• _DATA FOR THE TASK_
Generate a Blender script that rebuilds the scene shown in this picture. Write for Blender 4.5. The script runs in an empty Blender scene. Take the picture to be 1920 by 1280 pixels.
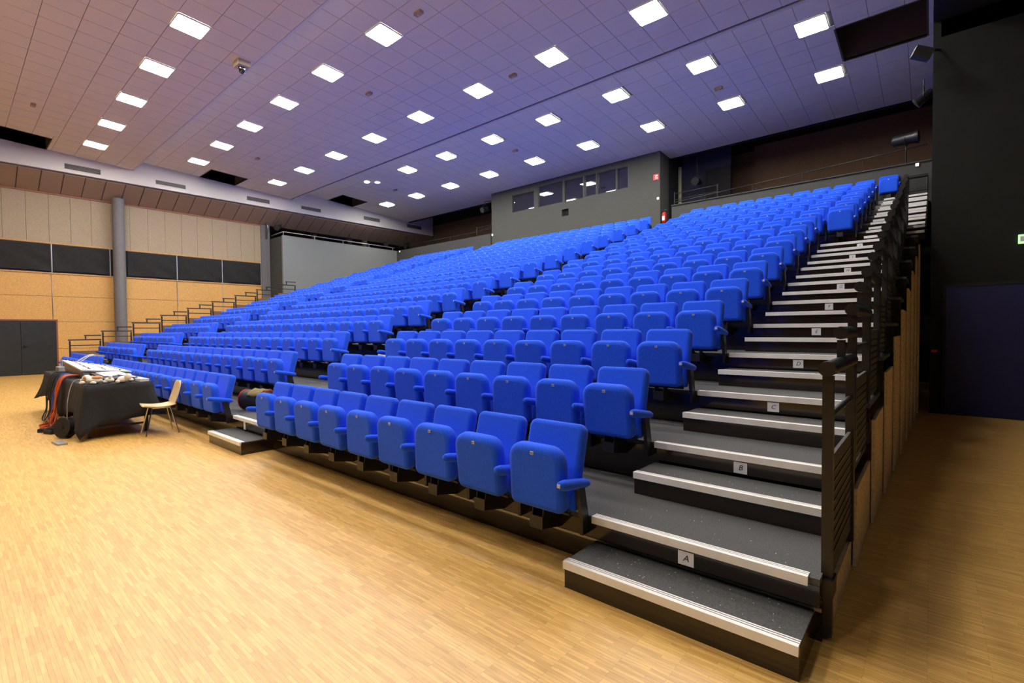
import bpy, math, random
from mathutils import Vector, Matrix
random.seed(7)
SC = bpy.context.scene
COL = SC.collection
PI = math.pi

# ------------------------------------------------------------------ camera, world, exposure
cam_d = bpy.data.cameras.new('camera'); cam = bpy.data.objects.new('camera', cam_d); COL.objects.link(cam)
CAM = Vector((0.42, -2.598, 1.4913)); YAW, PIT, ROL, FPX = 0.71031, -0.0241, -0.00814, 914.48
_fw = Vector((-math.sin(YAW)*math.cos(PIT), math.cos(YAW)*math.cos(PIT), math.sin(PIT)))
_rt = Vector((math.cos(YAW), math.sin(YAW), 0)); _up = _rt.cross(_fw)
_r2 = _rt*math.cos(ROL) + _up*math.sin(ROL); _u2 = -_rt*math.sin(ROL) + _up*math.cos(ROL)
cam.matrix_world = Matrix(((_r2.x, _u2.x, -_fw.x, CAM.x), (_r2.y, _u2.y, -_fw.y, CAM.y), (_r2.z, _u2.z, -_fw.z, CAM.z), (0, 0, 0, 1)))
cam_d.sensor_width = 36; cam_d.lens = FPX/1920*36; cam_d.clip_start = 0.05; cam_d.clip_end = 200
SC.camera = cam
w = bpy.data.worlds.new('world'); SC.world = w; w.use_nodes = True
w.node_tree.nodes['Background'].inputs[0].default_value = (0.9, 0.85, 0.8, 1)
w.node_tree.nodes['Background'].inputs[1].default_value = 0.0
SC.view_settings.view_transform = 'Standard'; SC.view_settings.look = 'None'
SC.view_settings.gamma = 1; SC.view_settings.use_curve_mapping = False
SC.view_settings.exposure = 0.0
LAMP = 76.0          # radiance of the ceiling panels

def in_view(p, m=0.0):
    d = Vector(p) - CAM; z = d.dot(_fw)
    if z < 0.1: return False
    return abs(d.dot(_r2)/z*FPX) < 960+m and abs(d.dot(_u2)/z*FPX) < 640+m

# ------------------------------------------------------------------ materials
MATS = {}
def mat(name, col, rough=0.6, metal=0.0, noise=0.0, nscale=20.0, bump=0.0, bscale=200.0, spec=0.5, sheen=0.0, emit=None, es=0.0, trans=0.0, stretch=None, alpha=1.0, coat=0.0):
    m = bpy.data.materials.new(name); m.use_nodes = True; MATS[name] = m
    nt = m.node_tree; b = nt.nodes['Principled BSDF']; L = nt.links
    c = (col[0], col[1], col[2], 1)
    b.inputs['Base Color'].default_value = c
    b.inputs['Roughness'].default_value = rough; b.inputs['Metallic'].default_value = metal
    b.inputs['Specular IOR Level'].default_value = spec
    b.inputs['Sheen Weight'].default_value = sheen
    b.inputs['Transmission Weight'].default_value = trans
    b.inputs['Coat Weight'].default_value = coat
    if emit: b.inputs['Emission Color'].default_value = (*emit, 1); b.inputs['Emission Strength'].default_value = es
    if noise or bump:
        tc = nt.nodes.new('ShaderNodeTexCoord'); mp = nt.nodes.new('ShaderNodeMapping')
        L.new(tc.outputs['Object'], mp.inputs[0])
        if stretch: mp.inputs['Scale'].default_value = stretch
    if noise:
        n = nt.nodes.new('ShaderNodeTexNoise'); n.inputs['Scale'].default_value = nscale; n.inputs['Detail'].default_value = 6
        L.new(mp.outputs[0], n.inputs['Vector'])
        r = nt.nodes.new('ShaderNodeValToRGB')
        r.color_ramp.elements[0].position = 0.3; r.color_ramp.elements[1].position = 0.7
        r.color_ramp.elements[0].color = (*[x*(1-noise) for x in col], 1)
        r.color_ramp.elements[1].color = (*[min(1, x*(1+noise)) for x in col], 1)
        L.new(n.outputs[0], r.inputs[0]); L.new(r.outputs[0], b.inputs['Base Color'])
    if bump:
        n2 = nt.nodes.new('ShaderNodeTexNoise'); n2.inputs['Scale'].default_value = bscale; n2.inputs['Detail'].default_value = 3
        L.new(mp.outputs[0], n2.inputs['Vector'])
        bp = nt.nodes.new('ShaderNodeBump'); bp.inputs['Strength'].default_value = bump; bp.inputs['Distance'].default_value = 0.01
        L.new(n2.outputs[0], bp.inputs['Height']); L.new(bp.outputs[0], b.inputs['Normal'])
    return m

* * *

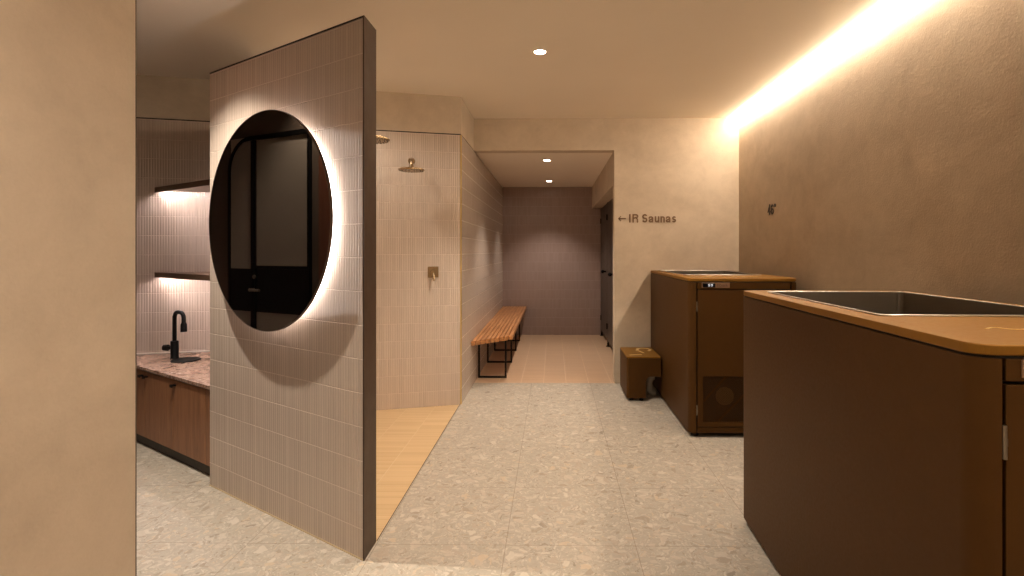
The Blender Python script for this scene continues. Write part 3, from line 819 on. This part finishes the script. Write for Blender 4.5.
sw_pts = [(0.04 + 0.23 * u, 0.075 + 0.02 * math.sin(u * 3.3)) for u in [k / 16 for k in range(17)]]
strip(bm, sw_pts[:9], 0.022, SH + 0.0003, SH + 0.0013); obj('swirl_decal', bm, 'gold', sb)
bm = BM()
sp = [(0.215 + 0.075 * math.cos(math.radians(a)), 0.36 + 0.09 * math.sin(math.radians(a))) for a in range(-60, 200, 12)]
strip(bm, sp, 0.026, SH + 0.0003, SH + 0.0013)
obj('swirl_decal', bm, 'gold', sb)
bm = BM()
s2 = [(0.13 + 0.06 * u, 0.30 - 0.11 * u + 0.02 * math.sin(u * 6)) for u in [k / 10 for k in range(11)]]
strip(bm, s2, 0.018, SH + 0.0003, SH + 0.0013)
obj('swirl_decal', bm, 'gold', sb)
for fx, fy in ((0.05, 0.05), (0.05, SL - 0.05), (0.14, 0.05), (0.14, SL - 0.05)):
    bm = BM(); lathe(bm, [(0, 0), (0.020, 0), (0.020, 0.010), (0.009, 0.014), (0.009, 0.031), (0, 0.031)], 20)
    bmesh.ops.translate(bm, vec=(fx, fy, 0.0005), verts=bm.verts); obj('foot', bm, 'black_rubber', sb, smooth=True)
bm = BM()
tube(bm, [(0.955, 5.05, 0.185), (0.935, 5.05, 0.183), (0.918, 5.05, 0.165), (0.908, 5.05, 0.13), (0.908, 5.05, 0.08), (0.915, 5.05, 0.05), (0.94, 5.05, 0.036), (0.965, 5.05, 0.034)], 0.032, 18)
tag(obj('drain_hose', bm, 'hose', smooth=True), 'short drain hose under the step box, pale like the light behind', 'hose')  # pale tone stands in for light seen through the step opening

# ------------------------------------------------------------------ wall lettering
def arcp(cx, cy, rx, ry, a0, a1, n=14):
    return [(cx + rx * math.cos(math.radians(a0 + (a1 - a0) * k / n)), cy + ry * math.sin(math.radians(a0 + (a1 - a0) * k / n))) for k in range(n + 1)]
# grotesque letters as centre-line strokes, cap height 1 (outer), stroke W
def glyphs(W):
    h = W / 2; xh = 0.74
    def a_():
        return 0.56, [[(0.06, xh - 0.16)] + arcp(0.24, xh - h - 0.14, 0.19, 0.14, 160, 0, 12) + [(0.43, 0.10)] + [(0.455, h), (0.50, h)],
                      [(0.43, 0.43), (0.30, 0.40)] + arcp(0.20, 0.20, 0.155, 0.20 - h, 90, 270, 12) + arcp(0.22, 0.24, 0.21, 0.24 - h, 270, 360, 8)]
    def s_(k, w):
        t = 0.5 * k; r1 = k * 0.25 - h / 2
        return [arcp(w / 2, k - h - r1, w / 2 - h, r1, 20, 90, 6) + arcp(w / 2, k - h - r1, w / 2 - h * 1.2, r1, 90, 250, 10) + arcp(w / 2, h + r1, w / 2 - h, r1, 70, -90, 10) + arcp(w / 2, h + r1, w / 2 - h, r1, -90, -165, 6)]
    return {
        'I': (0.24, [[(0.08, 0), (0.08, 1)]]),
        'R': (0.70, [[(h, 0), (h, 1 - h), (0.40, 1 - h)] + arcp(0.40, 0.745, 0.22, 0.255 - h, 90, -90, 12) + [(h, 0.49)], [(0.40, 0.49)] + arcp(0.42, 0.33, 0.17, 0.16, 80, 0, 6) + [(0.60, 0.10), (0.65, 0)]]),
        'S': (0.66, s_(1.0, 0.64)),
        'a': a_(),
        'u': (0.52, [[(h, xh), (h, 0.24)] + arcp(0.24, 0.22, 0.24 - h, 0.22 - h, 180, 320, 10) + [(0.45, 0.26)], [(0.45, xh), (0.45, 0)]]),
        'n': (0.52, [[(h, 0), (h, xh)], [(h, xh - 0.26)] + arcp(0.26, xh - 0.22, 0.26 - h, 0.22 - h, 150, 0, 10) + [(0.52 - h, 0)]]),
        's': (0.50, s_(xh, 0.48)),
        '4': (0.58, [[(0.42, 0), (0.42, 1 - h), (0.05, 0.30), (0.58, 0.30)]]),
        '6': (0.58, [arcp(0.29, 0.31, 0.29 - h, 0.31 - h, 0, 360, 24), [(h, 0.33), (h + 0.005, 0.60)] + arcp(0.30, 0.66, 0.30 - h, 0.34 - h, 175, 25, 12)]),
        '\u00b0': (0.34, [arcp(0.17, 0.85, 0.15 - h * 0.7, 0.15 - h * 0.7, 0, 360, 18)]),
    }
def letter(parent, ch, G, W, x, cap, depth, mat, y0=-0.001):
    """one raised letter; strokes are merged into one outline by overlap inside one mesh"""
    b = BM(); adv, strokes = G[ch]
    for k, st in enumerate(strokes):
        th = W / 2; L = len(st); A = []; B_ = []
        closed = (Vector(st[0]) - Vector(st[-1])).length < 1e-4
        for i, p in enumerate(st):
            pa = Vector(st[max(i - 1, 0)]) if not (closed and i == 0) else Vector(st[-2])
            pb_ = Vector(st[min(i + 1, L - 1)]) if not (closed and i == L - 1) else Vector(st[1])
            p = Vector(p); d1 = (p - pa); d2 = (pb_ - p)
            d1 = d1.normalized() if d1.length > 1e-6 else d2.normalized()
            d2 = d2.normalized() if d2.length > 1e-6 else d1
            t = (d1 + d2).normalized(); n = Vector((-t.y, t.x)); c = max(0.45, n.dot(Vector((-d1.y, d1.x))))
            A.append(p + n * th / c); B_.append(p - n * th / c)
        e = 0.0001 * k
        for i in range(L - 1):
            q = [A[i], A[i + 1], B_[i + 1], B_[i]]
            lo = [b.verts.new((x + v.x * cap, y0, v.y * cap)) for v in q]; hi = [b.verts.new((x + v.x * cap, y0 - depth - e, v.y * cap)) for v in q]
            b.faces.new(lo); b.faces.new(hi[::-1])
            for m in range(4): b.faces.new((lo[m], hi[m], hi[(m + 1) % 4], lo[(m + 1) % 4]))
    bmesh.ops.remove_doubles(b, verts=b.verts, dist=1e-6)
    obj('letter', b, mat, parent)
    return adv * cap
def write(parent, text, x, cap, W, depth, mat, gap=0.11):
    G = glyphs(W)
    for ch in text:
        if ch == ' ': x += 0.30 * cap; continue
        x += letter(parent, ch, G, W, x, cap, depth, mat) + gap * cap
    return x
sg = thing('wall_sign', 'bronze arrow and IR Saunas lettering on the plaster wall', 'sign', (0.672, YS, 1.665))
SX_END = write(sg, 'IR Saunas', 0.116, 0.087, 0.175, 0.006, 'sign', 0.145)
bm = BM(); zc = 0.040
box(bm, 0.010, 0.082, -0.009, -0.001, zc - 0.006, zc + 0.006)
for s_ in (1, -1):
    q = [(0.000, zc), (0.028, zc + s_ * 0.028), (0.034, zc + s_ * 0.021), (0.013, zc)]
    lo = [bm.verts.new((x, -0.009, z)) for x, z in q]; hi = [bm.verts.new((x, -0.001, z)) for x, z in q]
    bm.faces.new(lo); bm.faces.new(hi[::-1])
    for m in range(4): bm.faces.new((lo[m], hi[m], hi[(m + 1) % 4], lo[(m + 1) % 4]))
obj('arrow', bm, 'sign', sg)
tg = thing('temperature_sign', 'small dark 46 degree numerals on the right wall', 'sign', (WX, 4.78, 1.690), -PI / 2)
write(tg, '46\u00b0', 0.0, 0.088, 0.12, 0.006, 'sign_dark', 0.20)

• _TO DO_
Exclude any pictures, and restate word for word the lines from the one containing "Generate a Blender" through the one containing "PI = math.pi", both included.

• _EXERCISE OUTPUT_
Generate a Blender script that rebuilds the scene shown in this picture. Write for Blender 4.5. The script runs in an empty Blender scene. Take the picture to be 1920 by 1280 pixels.
import bpy, math, random
from mathutils import Vector, Matrix
random.seed(7)
SC = bpy.context.scene
COL = SC.collection
PI = math.pi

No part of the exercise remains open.